REQUIREMENT: Beginning at the first line of the data, print each line exactly, stopping after the line that contains "leaf(.036, .020, curl=-.45, fold=.4))".

GIVEN MATERIAL:
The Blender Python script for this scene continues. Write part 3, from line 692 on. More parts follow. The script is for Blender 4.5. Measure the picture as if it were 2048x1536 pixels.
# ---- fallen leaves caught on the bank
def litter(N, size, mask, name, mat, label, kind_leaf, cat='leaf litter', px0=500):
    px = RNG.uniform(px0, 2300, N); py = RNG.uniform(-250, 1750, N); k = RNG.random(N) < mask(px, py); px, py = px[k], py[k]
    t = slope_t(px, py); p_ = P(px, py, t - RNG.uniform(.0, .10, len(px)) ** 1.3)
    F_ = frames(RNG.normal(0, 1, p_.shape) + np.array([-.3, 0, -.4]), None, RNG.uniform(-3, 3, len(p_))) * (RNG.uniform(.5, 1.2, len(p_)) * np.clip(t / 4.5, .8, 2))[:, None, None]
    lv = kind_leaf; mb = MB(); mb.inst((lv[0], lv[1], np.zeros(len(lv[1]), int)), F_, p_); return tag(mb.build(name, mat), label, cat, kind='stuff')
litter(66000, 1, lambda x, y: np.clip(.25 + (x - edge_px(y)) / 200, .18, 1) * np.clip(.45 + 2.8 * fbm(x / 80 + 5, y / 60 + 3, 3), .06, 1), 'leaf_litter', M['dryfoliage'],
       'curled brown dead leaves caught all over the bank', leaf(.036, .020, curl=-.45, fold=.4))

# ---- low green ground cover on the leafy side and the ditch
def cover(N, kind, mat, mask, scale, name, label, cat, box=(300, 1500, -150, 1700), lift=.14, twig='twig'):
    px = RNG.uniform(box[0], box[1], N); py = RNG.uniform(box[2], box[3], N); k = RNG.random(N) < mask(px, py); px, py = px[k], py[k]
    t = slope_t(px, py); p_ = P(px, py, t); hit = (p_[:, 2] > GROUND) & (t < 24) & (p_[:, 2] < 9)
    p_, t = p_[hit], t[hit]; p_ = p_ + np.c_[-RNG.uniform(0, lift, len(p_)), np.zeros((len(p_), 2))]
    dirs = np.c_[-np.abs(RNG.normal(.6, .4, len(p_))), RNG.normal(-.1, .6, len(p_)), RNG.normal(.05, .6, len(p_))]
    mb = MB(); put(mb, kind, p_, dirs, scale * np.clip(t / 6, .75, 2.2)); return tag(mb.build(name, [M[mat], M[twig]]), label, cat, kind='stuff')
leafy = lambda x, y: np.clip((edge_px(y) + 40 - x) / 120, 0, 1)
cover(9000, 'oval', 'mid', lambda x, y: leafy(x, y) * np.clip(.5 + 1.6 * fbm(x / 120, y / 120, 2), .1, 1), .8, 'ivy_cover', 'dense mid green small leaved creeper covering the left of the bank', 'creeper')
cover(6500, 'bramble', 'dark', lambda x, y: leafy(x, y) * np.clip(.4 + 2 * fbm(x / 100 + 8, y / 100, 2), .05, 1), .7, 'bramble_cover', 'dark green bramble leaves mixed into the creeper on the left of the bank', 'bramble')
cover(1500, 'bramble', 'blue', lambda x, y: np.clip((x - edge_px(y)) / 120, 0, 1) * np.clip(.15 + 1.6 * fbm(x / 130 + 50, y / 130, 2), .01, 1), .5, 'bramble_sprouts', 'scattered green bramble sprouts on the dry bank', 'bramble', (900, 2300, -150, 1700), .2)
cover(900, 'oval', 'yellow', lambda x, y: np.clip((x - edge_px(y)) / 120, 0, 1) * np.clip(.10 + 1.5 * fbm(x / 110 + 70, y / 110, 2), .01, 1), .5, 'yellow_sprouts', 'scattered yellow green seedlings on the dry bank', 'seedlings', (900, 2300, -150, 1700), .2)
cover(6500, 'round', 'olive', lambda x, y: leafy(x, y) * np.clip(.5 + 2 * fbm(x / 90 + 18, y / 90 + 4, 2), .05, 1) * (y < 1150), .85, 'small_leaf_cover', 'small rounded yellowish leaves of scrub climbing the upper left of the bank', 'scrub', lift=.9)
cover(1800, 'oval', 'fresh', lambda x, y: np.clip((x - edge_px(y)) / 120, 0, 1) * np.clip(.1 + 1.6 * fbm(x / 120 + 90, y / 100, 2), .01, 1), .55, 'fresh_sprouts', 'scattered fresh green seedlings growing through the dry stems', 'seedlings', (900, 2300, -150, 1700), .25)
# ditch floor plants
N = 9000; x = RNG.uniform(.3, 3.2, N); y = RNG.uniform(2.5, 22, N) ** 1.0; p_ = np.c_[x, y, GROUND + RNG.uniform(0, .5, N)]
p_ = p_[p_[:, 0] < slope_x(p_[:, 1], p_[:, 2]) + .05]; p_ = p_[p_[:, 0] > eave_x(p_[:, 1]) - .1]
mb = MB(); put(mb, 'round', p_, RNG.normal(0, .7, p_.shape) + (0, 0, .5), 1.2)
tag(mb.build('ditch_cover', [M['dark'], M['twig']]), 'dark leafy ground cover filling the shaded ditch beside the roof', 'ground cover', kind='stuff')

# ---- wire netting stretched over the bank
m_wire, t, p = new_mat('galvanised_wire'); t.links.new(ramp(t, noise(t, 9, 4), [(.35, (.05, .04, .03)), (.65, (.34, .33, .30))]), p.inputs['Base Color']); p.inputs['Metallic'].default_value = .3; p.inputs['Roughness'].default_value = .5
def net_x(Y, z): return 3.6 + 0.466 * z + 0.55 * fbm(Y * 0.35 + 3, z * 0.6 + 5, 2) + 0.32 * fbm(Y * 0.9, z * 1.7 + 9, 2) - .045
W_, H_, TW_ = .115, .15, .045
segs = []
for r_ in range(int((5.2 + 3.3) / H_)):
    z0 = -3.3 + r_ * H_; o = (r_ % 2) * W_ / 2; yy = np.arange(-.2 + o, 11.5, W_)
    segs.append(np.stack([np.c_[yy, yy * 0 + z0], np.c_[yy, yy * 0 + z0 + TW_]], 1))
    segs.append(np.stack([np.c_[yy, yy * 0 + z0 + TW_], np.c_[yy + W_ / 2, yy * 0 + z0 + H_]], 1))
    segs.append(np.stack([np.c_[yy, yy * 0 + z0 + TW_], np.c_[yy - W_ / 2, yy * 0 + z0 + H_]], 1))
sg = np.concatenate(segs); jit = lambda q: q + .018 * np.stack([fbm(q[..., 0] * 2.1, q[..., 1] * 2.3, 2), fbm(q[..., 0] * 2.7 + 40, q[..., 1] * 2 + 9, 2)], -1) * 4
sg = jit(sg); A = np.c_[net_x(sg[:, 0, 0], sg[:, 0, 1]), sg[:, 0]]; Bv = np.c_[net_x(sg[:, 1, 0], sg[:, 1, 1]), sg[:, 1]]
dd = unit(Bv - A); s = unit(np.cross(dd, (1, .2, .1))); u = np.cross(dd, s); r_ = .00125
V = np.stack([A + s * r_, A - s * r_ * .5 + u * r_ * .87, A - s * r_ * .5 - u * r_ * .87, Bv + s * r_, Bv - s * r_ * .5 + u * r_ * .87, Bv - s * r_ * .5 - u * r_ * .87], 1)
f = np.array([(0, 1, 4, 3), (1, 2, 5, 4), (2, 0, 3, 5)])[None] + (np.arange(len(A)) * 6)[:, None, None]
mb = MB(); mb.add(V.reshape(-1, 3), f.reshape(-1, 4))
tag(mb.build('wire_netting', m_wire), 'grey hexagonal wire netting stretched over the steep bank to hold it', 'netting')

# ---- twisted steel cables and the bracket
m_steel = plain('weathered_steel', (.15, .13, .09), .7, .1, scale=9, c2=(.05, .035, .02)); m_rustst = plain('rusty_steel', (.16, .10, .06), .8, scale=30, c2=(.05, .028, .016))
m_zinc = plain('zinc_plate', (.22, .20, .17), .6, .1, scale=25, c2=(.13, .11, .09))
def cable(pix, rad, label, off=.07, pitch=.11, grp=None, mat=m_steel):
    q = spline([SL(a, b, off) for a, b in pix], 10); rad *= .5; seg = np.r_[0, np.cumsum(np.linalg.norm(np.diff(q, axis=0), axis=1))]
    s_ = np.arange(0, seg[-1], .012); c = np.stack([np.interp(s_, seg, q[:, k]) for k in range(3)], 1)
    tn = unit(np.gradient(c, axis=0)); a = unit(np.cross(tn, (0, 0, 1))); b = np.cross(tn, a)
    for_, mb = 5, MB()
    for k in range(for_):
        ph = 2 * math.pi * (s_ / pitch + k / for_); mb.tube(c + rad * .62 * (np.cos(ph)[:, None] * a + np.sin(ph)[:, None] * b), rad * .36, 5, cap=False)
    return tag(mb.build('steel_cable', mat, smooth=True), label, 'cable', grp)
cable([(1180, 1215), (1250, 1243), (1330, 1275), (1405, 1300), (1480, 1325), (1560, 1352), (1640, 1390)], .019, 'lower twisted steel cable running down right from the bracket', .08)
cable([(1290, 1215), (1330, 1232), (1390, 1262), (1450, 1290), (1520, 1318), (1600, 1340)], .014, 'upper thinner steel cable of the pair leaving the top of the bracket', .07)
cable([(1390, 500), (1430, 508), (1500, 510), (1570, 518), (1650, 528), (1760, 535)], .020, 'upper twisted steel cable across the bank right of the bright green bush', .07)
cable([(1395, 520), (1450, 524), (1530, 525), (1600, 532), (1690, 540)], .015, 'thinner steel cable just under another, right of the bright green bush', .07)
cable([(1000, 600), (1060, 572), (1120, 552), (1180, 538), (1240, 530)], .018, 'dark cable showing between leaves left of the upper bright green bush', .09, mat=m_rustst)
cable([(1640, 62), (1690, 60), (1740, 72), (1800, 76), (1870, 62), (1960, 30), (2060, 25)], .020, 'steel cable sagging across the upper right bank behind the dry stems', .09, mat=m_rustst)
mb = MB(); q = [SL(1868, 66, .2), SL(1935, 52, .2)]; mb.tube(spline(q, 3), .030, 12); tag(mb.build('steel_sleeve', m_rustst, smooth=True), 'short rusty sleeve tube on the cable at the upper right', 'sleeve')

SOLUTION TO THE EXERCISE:
The Blender Python script for this scene continues. Write part 3, from line 692 on. More parts follow. The script is for Blender 4.5. Measure the picture as if it were 2048x1536 pixels.
# ---- fallen leaves caught on the bank
def litter(N, size, mask, name, mat, label, kind_leaf, cat='leaf litter', px0=500):
    px = RNG.uniform(px0, 2300, N); py = RNG.uniform(-250, 1750, N); k = RNG.random(N) < mask(px, py); px, py = px[k], py[k]
    t = slope_t(px, py); p_ = P(px, py, t - RNG.uniform(.0, .10, len(px)) ** 1.3)
    F_ = frames(RNG.normal(0, 1, p_.shape) + np.array([-.3, 0, -.4]), None, RNG.uniform(-3, 3, len(p_))) * (RNG.uniform(.5, 1.2, len(p_)) * np.clip(t / 4.5, .8, 2))[:, None, None]
    lv = kind_leaf; mb = MB(); mb.inst((lv[0], lv[1], np.zeros(len(lv[1]), int)), F_, p_); return tag(mb.build(name, mat), label, cat, kind='stuff')
litter(66000, 1, lambda x, y: np.clip(.25 + (x - edge_px(y)) / 200, .18, 1) * np.clip(.45 + 2.8 * fbm(x / 80 + 5, y / 60 + 3, 3), .06, 1), 'leaf_litter', M['dryfoliage'],
       'curled brown dead leaves caught all over the bank', leaf(.036, .020, curl=-.45, fold=.4))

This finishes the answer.